For the U.S. retail segment, as Target first reported
in its sales release on Nov. 3, 2011, Target’s compstore
sales grew 4.3 percent. Segment earnings before
interest expense and income taxes (EBIT) were
$931 million in the third quarter of 2011, an increase
of 14.1 percent from $816 million in 2010.

Staples

reported higher company sales and net
income for the fiscal third quarter, ended Oct. 29. Total
company sales for the third quarter increased 0.5
percent to $6.6 billion compared with the prior year’s
third quarter.

Net income for the quarter increased 13 percent
year over year to $326 million.

North American retail segment sales were flat at
$2.7 billion compared with the third quarter of 2010.
Third-quarter 2011 comp-store sales declined 1 percent
year on year, reflecting a 1 percent decrease in
customer traffic and flat average order size.

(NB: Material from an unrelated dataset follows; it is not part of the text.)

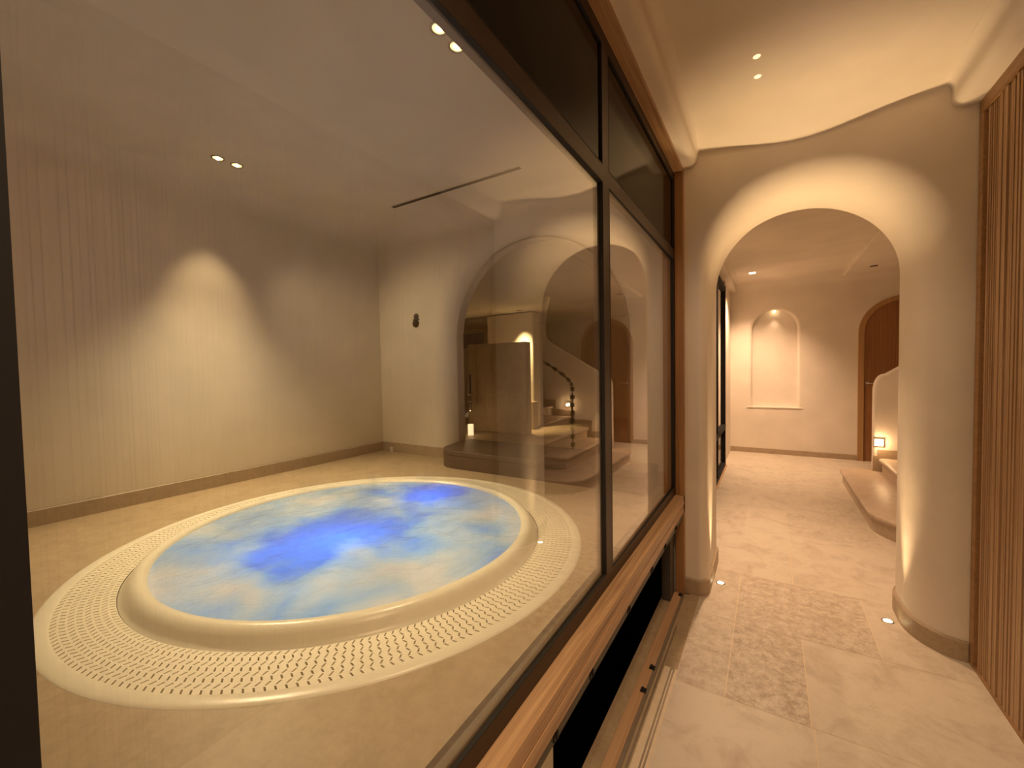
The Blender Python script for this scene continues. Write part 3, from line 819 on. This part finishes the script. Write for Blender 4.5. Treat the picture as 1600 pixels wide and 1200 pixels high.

Operating income rate increased 12 basis points to
10.7 percent compared with the third quarter of 2010.
This primarily reflects improved product margins, partially
offset by increased labor expense and investments
in growth initiatives.

The Home Depot

reported net earnings of $934
million, compared with net earnings of $834 million
in the same period of fiscal 2010. Sales for the third
quarter totaled $17.3 billion, a 4.4 percent increase
from the third quarter of fiscal 2010.

Comp-store sales for the third quarter of fiscal 2011
were positive 4.2 percent, and comp sales for U.S.
stores were positive 3.8 percent.

“Our third quarter was driven by strength in our core
categories and stormrelated
sales as well
as strong operating
performance,” said
Frank Blake, chairman
and CEO.

Sears Holdings

reported a steeper
net loss and slightly
lower sales in its
fiscal third quarter
ended Oct. 29. The
net loss attributed
to Sears Holdings’
shareholders in the
quarter was $421 million,
more than $200
million more than its
$218 million loss in last year’s fiscal third quarter.

Revenues were $9.6 billion, down slightly from
revenues of $9.7 billion in the prior year’s fiscal third
quarter.

The decline in total revenue for the quarter was primarily
a result of a 0.8 percent decrease in domestic
comp-store sales and the effect of having fewer Kmart
and Sears full-line stores in operation.

The domestic comp-store sales decrease included
declines of 0.9 percent at Kmart and 0.7 percent at
Sears Domestic.

Decreases in sales for the quarter at Sears Domestic
were primarily driven by appliances and consumer
electronics, the company said.

Beginning with the first quarter of 2011, the company
now includes in comp-stores sales online sales
from

Sears.com

and

Kmart.com

shipped directly to
customers. These online sales increased 19 percent
over last year and the change resulted in a positive
benefit of approximately 40 basis points to total domestic
comparable sales for the third quarter.